*REQUIRED TASK*: Below you will find a set of lines. Repeat them all exactly.
* START RECORDED DATA *
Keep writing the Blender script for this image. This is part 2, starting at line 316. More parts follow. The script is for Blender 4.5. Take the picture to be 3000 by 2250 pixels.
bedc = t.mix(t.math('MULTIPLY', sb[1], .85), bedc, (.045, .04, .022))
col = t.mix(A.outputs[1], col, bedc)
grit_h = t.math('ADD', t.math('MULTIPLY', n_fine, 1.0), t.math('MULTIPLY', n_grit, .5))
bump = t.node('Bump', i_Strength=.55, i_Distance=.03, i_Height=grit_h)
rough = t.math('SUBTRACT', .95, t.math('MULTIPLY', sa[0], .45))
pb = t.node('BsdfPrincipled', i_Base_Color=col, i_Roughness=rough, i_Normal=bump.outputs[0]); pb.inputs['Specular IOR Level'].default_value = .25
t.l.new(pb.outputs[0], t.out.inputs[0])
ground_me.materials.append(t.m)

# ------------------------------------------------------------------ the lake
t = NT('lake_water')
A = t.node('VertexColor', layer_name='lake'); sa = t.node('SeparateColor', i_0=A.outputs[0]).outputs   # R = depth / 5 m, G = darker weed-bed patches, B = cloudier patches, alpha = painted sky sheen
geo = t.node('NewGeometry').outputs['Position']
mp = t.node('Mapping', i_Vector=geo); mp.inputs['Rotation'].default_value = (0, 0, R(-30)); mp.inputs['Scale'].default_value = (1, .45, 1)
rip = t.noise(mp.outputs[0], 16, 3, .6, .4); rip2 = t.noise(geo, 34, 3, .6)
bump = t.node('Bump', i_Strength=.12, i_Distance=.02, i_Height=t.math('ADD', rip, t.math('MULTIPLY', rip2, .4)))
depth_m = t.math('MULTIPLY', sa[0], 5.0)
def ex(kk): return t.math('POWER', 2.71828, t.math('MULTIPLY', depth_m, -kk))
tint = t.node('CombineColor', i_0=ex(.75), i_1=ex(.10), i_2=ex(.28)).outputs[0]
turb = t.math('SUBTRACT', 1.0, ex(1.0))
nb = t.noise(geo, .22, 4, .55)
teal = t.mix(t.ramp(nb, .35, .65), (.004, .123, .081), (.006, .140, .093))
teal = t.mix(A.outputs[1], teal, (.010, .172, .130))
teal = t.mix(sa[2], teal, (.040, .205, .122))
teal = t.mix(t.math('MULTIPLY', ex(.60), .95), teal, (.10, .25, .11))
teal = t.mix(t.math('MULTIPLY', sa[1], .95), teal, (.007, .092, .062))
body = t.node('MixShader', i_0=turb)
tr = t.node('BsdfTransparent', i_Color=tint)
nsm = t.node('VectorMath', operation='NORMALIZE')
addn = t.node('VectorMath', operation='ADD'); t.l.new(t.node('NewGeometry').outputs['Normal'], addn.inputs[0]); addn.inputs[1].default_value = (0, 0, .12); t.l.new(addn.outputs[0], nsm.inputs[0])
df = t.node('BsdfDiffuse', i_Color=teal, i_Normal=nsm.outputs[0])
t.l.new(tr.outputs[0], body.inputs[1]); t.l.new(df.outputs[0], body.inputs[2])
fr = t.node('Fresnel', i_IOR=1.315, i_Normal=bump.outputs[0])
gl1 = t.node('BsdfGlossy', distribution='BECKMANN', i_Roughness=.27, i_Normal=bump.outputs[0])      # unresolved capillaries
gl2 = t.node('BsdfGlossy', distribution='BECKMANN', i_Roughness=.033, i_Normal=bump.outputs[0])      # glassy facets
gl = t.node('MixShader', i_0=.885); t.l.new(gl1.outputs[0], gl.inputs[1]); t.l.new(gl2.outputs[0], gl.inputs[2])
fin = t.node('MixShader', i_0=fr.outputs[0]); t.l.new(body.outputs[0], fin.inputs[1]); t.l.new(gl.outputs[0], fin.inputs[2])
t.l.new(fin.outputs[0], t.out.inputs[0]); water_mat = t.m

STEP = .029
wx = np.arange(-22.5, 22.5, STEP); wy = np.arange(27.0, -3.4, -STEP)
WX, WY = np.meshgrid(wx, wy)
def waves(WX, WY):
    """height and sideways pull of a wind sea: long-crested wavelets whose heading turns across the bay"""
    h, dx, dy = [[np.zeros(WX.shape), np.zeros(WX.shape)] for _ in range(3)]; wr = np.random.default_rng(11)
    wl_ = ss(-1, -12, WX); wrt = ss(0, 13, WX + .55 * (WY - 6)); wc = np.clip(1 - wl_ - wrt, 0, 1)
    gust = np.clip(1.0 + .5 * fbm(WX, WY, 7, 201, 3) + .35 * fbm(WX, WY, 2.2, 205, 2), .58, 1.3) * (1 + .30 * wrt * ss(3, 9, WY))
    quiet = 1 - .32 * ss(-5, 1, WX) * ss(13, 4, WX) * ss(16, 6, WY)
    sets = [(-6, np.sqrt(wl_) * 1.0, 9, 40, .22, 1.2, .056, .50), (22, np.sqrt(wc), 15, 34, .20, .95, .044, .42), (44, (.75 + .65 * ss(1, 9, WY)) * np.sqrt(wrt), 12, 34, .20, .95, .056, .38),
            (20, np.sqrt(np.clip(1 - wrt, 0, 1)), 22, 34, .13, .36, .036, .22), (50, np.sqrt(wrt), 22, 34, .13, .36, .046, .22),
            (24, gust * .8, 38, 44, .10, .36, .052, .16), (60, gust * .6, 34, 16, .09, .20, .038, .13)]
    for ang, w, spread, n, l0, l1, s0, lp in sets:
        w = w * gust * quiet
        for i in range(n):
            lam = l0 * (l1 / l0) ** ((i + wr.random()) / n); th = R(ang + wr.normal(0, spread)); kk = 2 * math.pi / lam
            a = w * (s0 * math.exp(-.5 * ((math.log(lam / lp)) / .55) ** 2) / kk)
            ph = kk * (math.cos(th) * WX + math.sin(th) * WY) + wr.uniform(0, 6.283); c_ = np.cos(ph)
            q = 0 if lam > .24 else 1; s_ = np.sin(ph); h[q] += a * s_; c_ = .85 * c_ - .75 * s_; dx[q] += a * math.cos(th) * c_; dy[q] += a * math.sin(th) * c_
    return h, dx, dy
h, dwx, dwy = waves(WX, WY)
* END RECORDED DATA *
*EXERCISE RESPONSE*:
Keep writing the Blender script for this image. This is part 2, starting at line 316. More parts follow. The script is for Blender 4.5. Take the picture to be 3000 by 2250 pixels.
bedc = t.mix(t.math('MULTIPLY', sb[1], .85), bedc, (.045, .04, .022))
col = t.mix(A.outputs[1], col, bedc)
grit_h = t.math('ADD', t.math('MULTIPLY', n_fine, 1.0), t.math('MULTIPLY', n_grit, .5))
bump = t.node('Bump', i_Strength=.55, i_Distance=.03, i_Height=grit_h)
rough = t.math('SUBTRACT', .95, t.math('MULTIPLY', sa[0], .45))
pb = t.node('BsdfPrincipled', i_Base_Color=col, i_Roughness=rough, i_Normal=bump.outputs[0]); pb.inputs['Specular IOR Level'].default_value = .25
t.l.new(pb.outputs[0], t.out.inputs[0])
ground_me.materials.append(t.m)

# ------------------------------------------------------------------ the lake
t = NT('lake_water')
A = t.node('VertexColor', layer_name='lake'); sa = t.node('SeparateColor', i_0=A.outputs[0]).outputs   # R = depth / 5 m, G = darker weed-bed patches, B = cloudier patches, alpha = painted sky sheen
geo = t.node('NewGeometry').outputs['Position']
mp = t.node('Mapping', i_Vector=geo); mp.inputs['Rotation'].default_value = (0, 0, R(-30)); mp.inputs['Scale'].default_value = (1, .45, 1)
rip = t.noise(mp.outputs[0], 16, 3, .6, .4); rip2 = t.noise(geo, 34, 3, .6)
bump = t.node('Bump', i_Strength=.12, i_Distance=.02, i_Height=t.math('ADD', rip, t.math('MULTIPLY', rip2, .4)))
depth_m = t.math('MULTIPLY', sa[0], 5.0)
def ex(kk): return t.math('POWER', 2.71828, t.math('MULTIPLY', depth_m, -kk))
tint = t.node('CombineColor', i_0=ex(.75), i_1=ex(.10), i_2=ex(.28)).outputs[0]
turb = t.math('SUBTRACT', 1.0, ex(1.0))
nb = t.noise(geo, .22, 4, .55)
teal = t.mix(t.ramp(nb, .35, .65), (.004, .123, .081), (.006, .140, .093))
teal = t.mix(A.outputs[1], teal, (.010, .172, .130))
teal = t.mix(sa[2], teal, (.040, .205, .122))
teal = t.mix(t.math('MULTIPLY', ex(.60), .95), teal, (.10, .25, .11))
teal = t.mix(t.math('MULTIPLY', sa[1], .95), teal, (.007, .092, .062))
body = t.node('MixShader', i_0=turb)
tr = t.node('BsdfTransparent', i_Color=tint)
nsm = t.node('VectorMath', operation='NORMALIZE')
addn = t.node('VectorMath', operation='ADD'); t.l.new(t.node('NewGeometry').outputs['Normal'], addn.inputs[0]); addn.inputs[1].default_value = (0, 0, .12); t.l.new(addn.outputs[0], nsm.inputs[0])
df = t.node('BsdfDiffuse', i_Color=teal, i_Normal=nsm.outputs[0])
t.l.new(tr.outputs[0], body.inputs[1]); t.l.new(df.outputs[0], body.inputs[2])
fr = t.node('Fresnel', i_IOR=1.315, i_Normal=bump.outputs[0])
gl1 = t.node('BsdfGlossy', distribution='BECKMANN', i_Roughness=.27, i_Normal=bump.outputs[0])      # unresolved capillaries
gl2 = t.node('BsdfGlossy', distribution='BECKMANN', i_Roughness=.033, i_Normal=bump.outputs[0])      # glassy facets
gl = t.node('MixShader', i_0=.885); t.l.new(gl1.outputs[0], gl.inputs[1]); t.l.new(gl2.outputs[0], gl.inputs[2])
fin = t.node('MixShader', i_0=fr.outputs[0]); t.l.new(body.outputs[0], fin.inputs[1]); t.l.new(gl.outputs[0], fin.inputs[2])
t.l.new(fin.outputs[0], t.out.inputs[0]); water_mat = t.m

STEP = .029
wx = np.arange(-22.5, 22.5, STEP); wy = np.arange(27.0, -3.4, -STEP)
WX, WY = np.meshgrid(wx, wy)
def waves(WX, WY):
    """height and sideways pull of a wind sea: long-crested wavelets whose heading turns across the bay"""
    h, dx, dy = [[np.zeros(WX.shape), np.zeros(WX.shape)] for _ in range(3)]; wr = np.random.default_rng(11)
    wl_ = ss(-1, -12, WX); wrt = ss(0, 13, WX + .55 * (WY - 6)); wc = np.clip(1 - wl_ - wrt, 0, 1)
    gust = np.clip(1.0 + .5 * fbm(WX, WY, 7, 201, 3) + .35 * fbm(WX, WY, 2.2, 205, 2), .58, 1.3) * (1 + .30 * wrt * ss(3, 9, WY))
    quiet = 1 - .32 * ss(-5, 1, WX) * ss(13, 4, WX) * ss(16, 6, WY)
    sets = [(-6, np.sqrt(wl_) * 1.0, 9, 40, .22, 1.2, .056, .50), (22, np.sqrt(wc), 15, 34, .20, .95, .044, .42), (44, (.75 + .65 * ss(1, 9, WY)) * np.sqrt(wrt), 12, 34, .20, .95, .056, .38),
            (20, np.sqrt(np.clip(1 - wrt, 0, 1)), 22, 34, .13, .36, .036, .22), (50, np.sqrt(wrt), 22, 34, .13, .36, .046, .22),
            (24, gust * .8, 38, 44, .10, .36, .052, .16), (60, gust * .6, 34, 16, .09, .20, .038, .13)]
    for ang, w, spread, n, l0, l1, s0, lp in sets:
        w = w * gust * quiet
        for i in range(n):
            lam = l0 * (l1 / l0) ** ((i + wr.random()) / n); th = R(ang + wr.normal(0, spread)); kk = 2 * math.pi / lam
            a = w * (s0 * math.exp(-.5 * ((math.log(lam / lp)) / .55) ** 2) / kk)
            ph = kk * (math.cos(th) * WX + math.sin(th) * WY) + wr.uniform(0, 6.283); c_ = np.cos(ph)
            q = 0 if lam > .24 else 1; s_ = np.sin(ph); h[q] += a * s_; c_ = .85 * c_ - .75 * s_; dx[q] += a * math.cos(th) * c_; dy[q] += a * math.sin(th) * c_
    return h, dx, dy
h, dwx, dwy = waves(WX, WY)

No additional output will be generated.